Some may argue that obtaining control of the past is a grand and unworkable plan. After all, as historians have asked before, who owns the past? The short answer is: those who write it.

Absent sustained, sincere and rigorous efforts to present any nation's or individual's past forthrightly, the intergenerational conversation that is historical debate becomes artificial, stilted and propagandistic. This is true for research and writing based on manuscript collections, letters, public records, works in myriad fields — for the primary sources that historians draw on to craft a vision of how those who came before us lived, what they thought, and why they acted as they did. It's also true of our physical past, of the remains of those who preceded us. Whether these artifacts are recovered by archaeologists or maintained by historic preservationists, they are a priceless repository of the human experience. It's why we value old structures and why we support museums.
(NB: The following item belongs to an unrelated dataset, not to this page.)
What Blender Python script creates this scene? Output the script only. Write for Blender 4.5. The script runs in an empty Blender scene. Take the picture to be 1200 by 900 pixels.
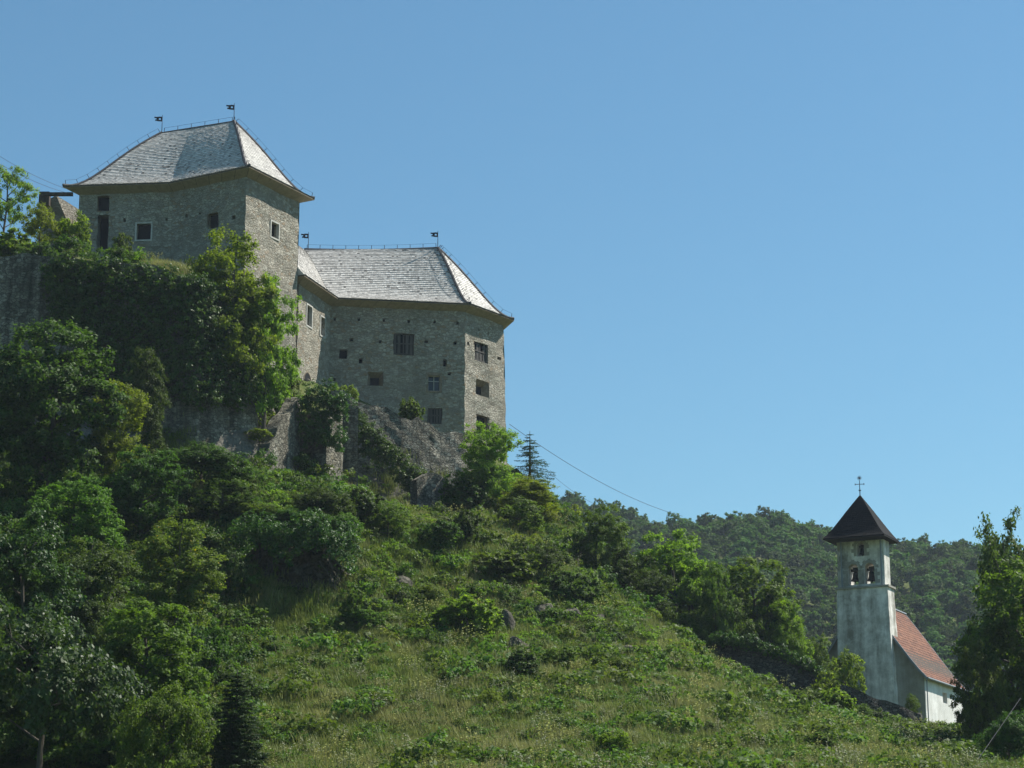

To join this conversation is to become part of a greater dialogue that, over the centuries, shapes our perceptions of who we are as a people, a civilization and a world. But to deny the past, even to the point of physically expunging the historical record from academic buildings, is to engage in a destructive folly to scrub history in the search for a more perfect future.

What Vanderbilt attempted was indeed intellectually myopic. But more importantly, it was a violation of our obligations to our descendants — and to our ancestors, whoever and wherever they were, to keep the conversation going from one generation to the next.

Winfield Myers is managing editor of the American Enterprise magazine, a publication of the American Enterprise Institute.